Dinner on the final night leaned into the resort's theatrical instincts. A set menu served on the terrace under paper lanterns — grilled Andaman prawns with a tamarind glaze, a green curry with a coconut cream so thick it coated the spoon, and a mango sticky rice that arrived looking like it had been styled for a magazine cover. It probably had been. But the food underneath the presentation was genuine, the kind of Thai cooking that respects its ingredients enough not to drown them in sugar for foreign palates.
What Stays
What I carry from Veranda is not a view or a meal but a tempo. The place runs at a speed that feels almost subversive — slower than you think you want, until you realize it's exactly what you needed. It is for the traveler who has done Phuket's beaches and wants something with more intention, more atmosphere, more of that rare quality where a hotel feels like it was designed by someone who actually stays in hotels.
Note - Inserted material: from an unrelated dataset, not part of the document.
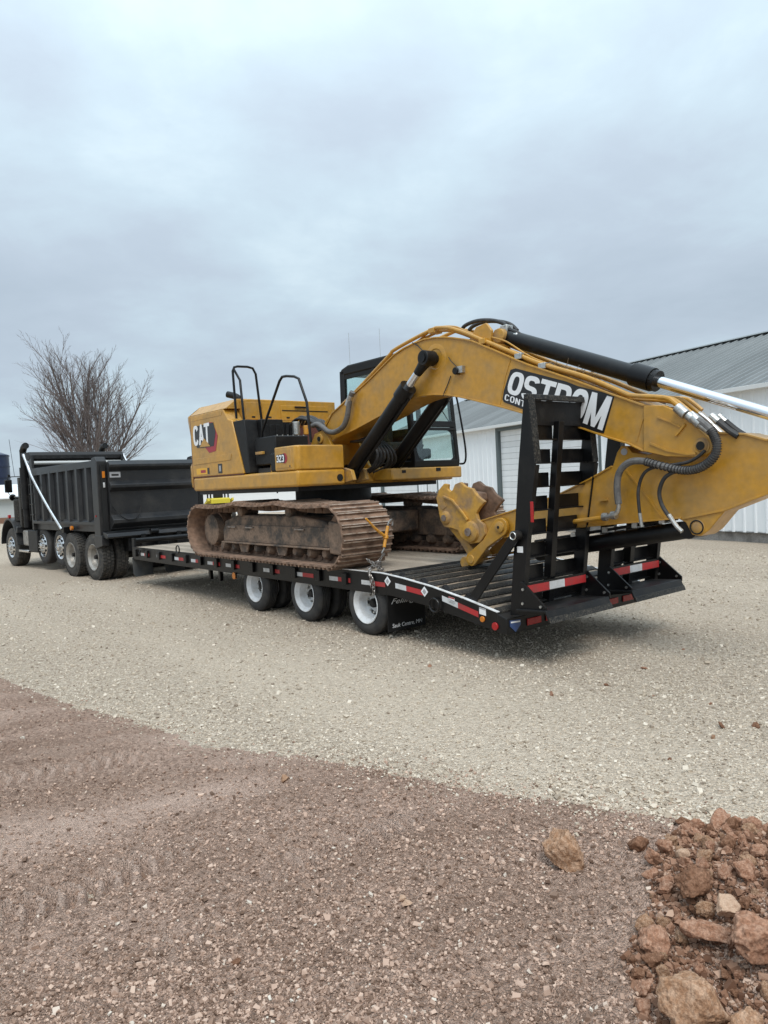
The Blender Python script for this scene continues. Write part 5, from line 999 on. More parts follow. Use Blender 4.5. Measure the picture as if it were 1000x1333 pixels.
def build_stick():
    CB = 1.22; S0, S1 = 1.08, 1.36
    out = [(-0.74, 1.24), (-0.78, 1.30), (-0.944, 1.335), (-1.49, 1.468), (-2.155, 1.645), (-2.58, 1.808), (-2.86, 1.93), (-2.91, 2.06), (-2.96, 2.125), (-3.03, 2.12), (-3.08, 2.05), (-3.25, 2.02), (-3.6, 2.10), (-3.943, 2.185), (-4.187, 2.15), (-4.374, 2.085), (-4.72, 2.12), (-4.90, 2.08), (-4.93, 1.98), (-4.75, 1.86), (-4.37, 1.612), (-3.99, 1.465), (-3.84, 1.29), (-3.76, 1.235), (-3.68, 1.245), (-3.62, 1.36), (-3.55, 1.395), (-2.517, 1.297), (-1.75, 1.20), (-1.30, 1.14), (-0.95, 1.09), (-0.80, 1.10), (-0.74, 1.16)]
    st = MB().prism(out, S0, S1).build('stick', 'yellow', ex, 0.007)
    MB().strip([(-3.60, 1.40), (-3.99, 1.478), (-4.37, 1.625), (-4.74, 1.87)], S0 - 0.015, S1 + 0.015, 0.02).build('stick_bottom_plate', 'yellow', st, 0.003); MB().strip([(-0.95, 1.10), (-1.30, 1.15), (-1.75, 1.21), (-2.517, 1.307), (-3.58, 1.405)], S0 - 0.015, S1 + 0.015, 0.016).build('stick_bottom_plate', 'yellow', st, 0.003)
    MB().strip([(-0.944, 1.33), (-1.49, 1.463), (-2.155, 1.64), (-2.58, 1.803), (-2.85, 1.925)], S0 - 0.015, S1 + 0.015, 0.016).build('stick_top_plate', 'yellow', st, 0.003); MB().strip([(-3.94, 2.178), (-4.187, 2.145), (-4.374, 2.08), (-4.72, 2.112)], S0 - 0.015, S1 + 0.015, 0.018).build('stick_top_plate', 'yellow', st, 0.003)
    MB().strip([(-3.011, 1.879), (-3.189, 1.66), (-3.392, 1.403)], 1.070, 1.08, 0.016).build('weld_bead', 'yellow', st)
    MB().strip([(-2.704, 1.581), (-2.796, 1.588)], 1.05, 1.08, 0.02).build('step_tab', 'yellow', st)
    def hole(x, b, r, m_='dark'): MB().cyl((x[0], b - 0.004, x[1]), (x[0], b + 0.01, x[1]), r, 18).build('pin_hole', m_, st)
    hole([(-2.996, 2.064)][0], 1.078, 0.035, 'decal_grey'); hole([(-1.194, 1.246)][0], 1.078, 0.018)
    # pin of the curl cylinder
    c = [(-3.734, 1.32)][0]; MB().lathe([(-0.006, 0.0), (-0.01, 0.035), (0.0, 0.055), (0.002, 0.062), (0.01, 0.07), (0.03, 0.07)], (c[0], 1.07, c[1]), 22).build('curl_pin', 'yellow_dirty', st); MB().lathe([(-0.003, 0.055), (-0.006, 0.062), (-0.003, 0.069)], (c[0], 1.065, c[1]), 22, True).build('pin_seal', 'dark', st)
    # curl cylinder under the stick
    ca, cb_ = [(-3.637, 1.294), (-0.684, 0.816)]; p0 = Vector((ca[0], CB, ca[1])); p1 = Vector((cb_[0], CB, cb_[1])); d = (p1 - p0).normalized(); L = (p1 - p0).length
    cc = MB().tube([p0, p0 + d * 0.08, p0 + d * 0.16, p0 + d * 1.75, p0 + d * 1.751, p0 + d * 1.9], [0.07, 0.085, 0.088, 0.088, 0.108, 0.108], 24).build('curl_cylinder', 'black', ex)
    MB().cyl(p0 + d * 1.9, p1, 0.05, 20).build('cylinder_rod', 'chrome', cc); MB().cyl((p1.x, 1.09, p1.z), (p1.x, 1.35, p1.z), 0.075, 18).build('rod_eye', 'yellow_dirty', cc, 0.006); MB().cyl((p0.x, S0 + 0.003, p0.z), (p0.x, S1 - 0.003, p0.z), 0.09, 18).build('barrel_eye', 'black', cc)
    up = Vector((-d.z, 0, d.x)); 
    if up.z < 0: up = -up
    MB().tube([p0 + d * 0.1 + up * 0.12 + Vector((0, -0.1, 0)), p0 + d * 1.85 + up * 0.12 + Vector((0, -0.1, 0))], 0.016, 8).build('cylinder_pipe', 'black', cc)
    for f in (0.25, 0.55, 0.9, 1.3): 
        q = p0 + d * f + up * 0.125; MB().box(q.x - 0.03, q.x + 0.03, 1.09, 1.22, q.z - 0.03, q.z + 0.025).build('pipe_clamp', 'zinc', cc)
    # idler links and power link
    i0 = [(-1.359, 1.28)][0]; i1 = [(-0.869, 0.875)][0]
    def linkbar(pa, pb, b0, b1, ra, rb, name, m_='yellow'):
        pa, pb = Vector((pa[0], pa[1])), Vector((pb[0], pb[1])); dd = (pb - pa).normalized(); nn = Vector((-dd.y, dd.x)); pts = []
        an = math.atan2(nn.y, nn.x)
        for k in range(9): t = an + math.pi * k / 8; pts.append((pa.x + ra * math.cos(t), pa.y + ra * math.sin(t)))
        mid = (pa + pb) / 2; w_ = min(ra, rb) * 0.62; pts.append(((mid - nn * w_).x, (mid - nn * w_).y))
        for k in range(9): t = an + math.pi + math.pi * k / 8; pts.append((pb.x + rb * math.cos(t), pb.y + rb * math.sin(t)))
        pts.append(((mid + nn * w_).x, (mid + nn * w_).y))
        o = MB().prism(pts, b0, b1).build(name, m_, ex, 0.006); return o
    for b0, b1 in ((1.02, 1.065), (1.375, 1.42)):
        o = linkbar(i0, i1, b0, b1, 0.11, 0.085, 'idler_link')
        MB().lathe([(-0.03, 0.0), (-0.03, 0.035), (-0.02, 0.065), (0.0, 0.07)], (i0[0], b0, i0[1]), 20).build('link_pin', 'yellow_dirty', o); MB().lathe([(-0.012, 0.0), (-0.012, 0.05), (0.0, 0.055)], (i1[0], b0, i1[1]), 20).build('link_pin', 'yellow_dirty', o); MB().cyl((i0[0], b0 - 0.034, i0[1]), (i0[0], b0 - 0.03, i0[1]), 0.018, 12).build('grease_bolt', 'dark', o)
    k0 = [(-0.398, 1.377)][0]
    linkbar(i1, k0, 1.09, 1.35, 0.07, 0.08, 'power_link', 'yellow_dirty')
    # quick coupler
    cp = [(-0.285, 1.637), (-0.334, 1.735), (-0.438, 1.816), (-0.507, 1.805), (-0.496, 1.746), (-0.542, 1.711), (-0.591, 1.735), (-0.629, 1.801), (-0.725, 1.828), (-0.814, 1.768), (-0.929, 1.742), (-1.001, 1.656), (-1.123, 1.58), (-1.044, 1.516), (-0.976, 1.441), (-0.997, 1.366), (-1.095, 1.302), (-1.113, 1.191), (-1.02, 1.086), (-0.851, 1.061), (-0.71, 1.133), (-0.649, 1.227), (-0.528, 1.254), (-0.417, 1.262), (-0.345, 1.34)]
    root = None
    for b0, b1 in ((1.03, 1.08), (1.36, 1.41)):
        o = MB().prism(cp, b0, b1).build('quick_coupler' if root is None else 'coupler_plate', 'yellow_dirty' if root is None else 'track', ex if root is None else root, 0.008)
        if root is None: root = o
    MB().prism([(-0.313, 1.615), (-0.499, 1.662), (-0.692, 1.707), (-0.875, 1.684), (-0.896, 1.59), (-0.729, 1.438), (-0.505, 1.319), (-0.368, 1.357)], 1.082, 1.358).build('coupler_body', 'track', root, 0.02)
    c = [(-0.445, 1.381)][0]; MB().lathe([(-0.03, 0.0), (-0.03, 0.05), (-0.01, 0.085), (0.0, 0.09)], (c[0], 1.03, c[1]), 24).build('coupler_boss', 'yellow_dirty', root); MB().cyl((c[0], 0.99, c[1]), (c[0], 0.9999, c[1]), 0.045, 6).build('boss_bolt', 'shiny', root)
    c = [(-0.883, 1.214)][0]; MB().lathe([(-0.05, 0.0), (-0.05, 0.06), (-0.03, 0.12), (0.0, 0.135)], (c[0], 1.029, c[1]), 28).build('coupler_boss', 'yellow_dirty', root); MB().cyl((c[0], 0.96, c[1]), (c[0], 0.9789, c[1]), 0.05, 16).build('boss_bolt', 'shiny', root)
    MB().prism([(-0.351, 1.558), (-0.431, 1.602), (-0.482, 1.528), (-0.403, 1.484)], 1.022, 1.0295).build('maker_plate', 'yellow_dirty', root, 0.002)
    MB().strip([(-0.431, 1.656), (-0.593, 1.606), (-0.771, 1.442), (-0.845, 1.357)], 1.0, 1.0295, 0.03).build('coupler_rib', 'yellow_dirty', root, 0.006)
    # hoses hanging at the stick
    def hose(px, b, r_, m_='hose', name='hose'): MB().tube([(a, b, z) for a, z in spline(px, 5)], r_, 10).build(name, m_, st)
    big = [(-3.84, 2.297), (-3.896, 2.258), (-3.957, 2.198), (-3.99, 2.141), (-4.012, 2.072), (-4, 1.991), (-3.949, 1.926), (-3.87, 1.878), (-3.783, 1.854), (-3.681, 1.855), (-3.561, 1.882), (-3.407, 1.925), (-3.296, 1.956), (-3.181, 1.962), (-3.088, 1.925), (-3.025, 1.852), (-3, 1.747), (-3, 1.632), (-3.009, 1.548)]
    hose(big, 0.93, 0.034, 'sleeve')
    sp_ = spline(big, 8); cv = MB()
    for i in range(16, 96, 2): 
        a, z = sp_[i]; p_, q_ = sp_[i - 1], sp_[i + 1]; dd = Vector((q_[0] - p_[0], 0, q_[1] - p_[1])).normalized() * 0.004; cv.tube([(a - dd.x, 0.93, z - dd.z), (a + dd.x, 0.93, z + dd.z)], 0.042, 14)
    cv.build('hose_coil', 'hose', st)
    hose([(-3.009, 1.548), (-3.003, 1.495), (-2.967, 1.449), (-2.904, 1.429), (-2.833, 1.417)], 0.93, 0.022, 'zinc', 'hose_end'); 
    for q in [(-2.819, 1.416), (-2.918, 1.432)]: MB().cyl((q[0] + 0.03, 0.98, q[1]), (q[0] - 0.03, 0.98, q[1]), 0.042, 10).build('hose_fitting', 'zinc', st, 0.004)
    MB().tube([(a, 1.03, z) for a, z in [(-2.765, 1.402), (-2.325, 1.349), (-1.909, 1.291)]], 0.026, 10).build('stick_pipe', 'yellow', st)
    hose([(-3.888, 2.025), (-3.815, 1.967), (-3.711, 1.924), (-3.529, 1.904), (-3.356, 1.886), (-3.257, 1.813), (-3.21, 1.665), (-3.213, 1.515), (-3.222, 1.426)], 0.96, 0.016); hose([(-3.219, 1.456), (-3.235, 1.321)], 0.96, 0.018, 'zinc', 'hose_end')
    hose([(-3.69, 1.869), (-3.569, 1.831), (-3.49, 1.776), (-3.443, 1.662), (-3.459, 1.552), (-3.511, 1.458), (-3.548, 1.415)], 0.94, 0.019); hose([(-3.533, 1.444), (-3.599, 1.344), (-3.657, 1.288)], 0.94, 0.021, 'zinc', 'hose_end')
    # fittings at the boom nose
    for (q, r_) in (([(-3.641, 2.436), (-3.728, 2.357)], 0.05), ([(-3.743, 2.355), (-3.799, 2.301)], 0.042), ([(-3.793, 2.33), (-3.862, 2.254)], 0.048), ([(-3.834, 2.284), (-3.952, 2.185)], 0.04)):
        MB().cyl((q[0][0], 0.94, q[0][1]), (q[1][0], 0.94, q[1][1]), r_, 12).build('hose_fitting', 'zinc', st, 0.006)
    for b in (1.08, 1.22): 
        hose([(a + 0.0, z) for a, z in [(-3.381, 2.566), (-3.506, 2.537), (-3.582, 2.492), (-3.648, 2.434), (-3.728, 2.361)]], b, 0.02, 'yellow', 'nose_pipe'); hose([(-3.706, 2.378), (-3.799, 2.298), (-3.883, 2.206), (-3.925, 2.161)], b, 0.026, 'zinc', 'hose_end'); hose([(-3.915, 2.315), (-3.99, 2.245), (-4.058, 2.184), (-4.131, 2.131)], b, 0.03, 'hose'); hose([(-3.894, 2.338), (-3.956, 2.276)], b, 0.034, 'zinc', 'hose_end')
    MB().cyl((-4.80, 0.98, 2.04), (-4.80, 1.46, 2.04), 0.07, 18).build('stick_end_pin', 'yellow_dirty', st)
build_stick()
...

It is not for anyone who needs the ocean at their feet or a DJ by the pool.
Rooms at Veranda Resort start around $169 per night, rising steeply for the pool villas during high season — a price that buys you not just a bed but a particular kind of quiet that Phuket has almost entirely forgotten how to offer.
On the last morning, I stood in the outdoor shower one final time, watching the light bars move across the stone as the sun climbed. A bird I couldn't name called from somewhere in the canopy. The water was cool. The bars shifted. And for a few seconds, the whole complicated machinery of travel — the flights, the bookings, the expectations — collapsed into a single stripe of gold on wet rock.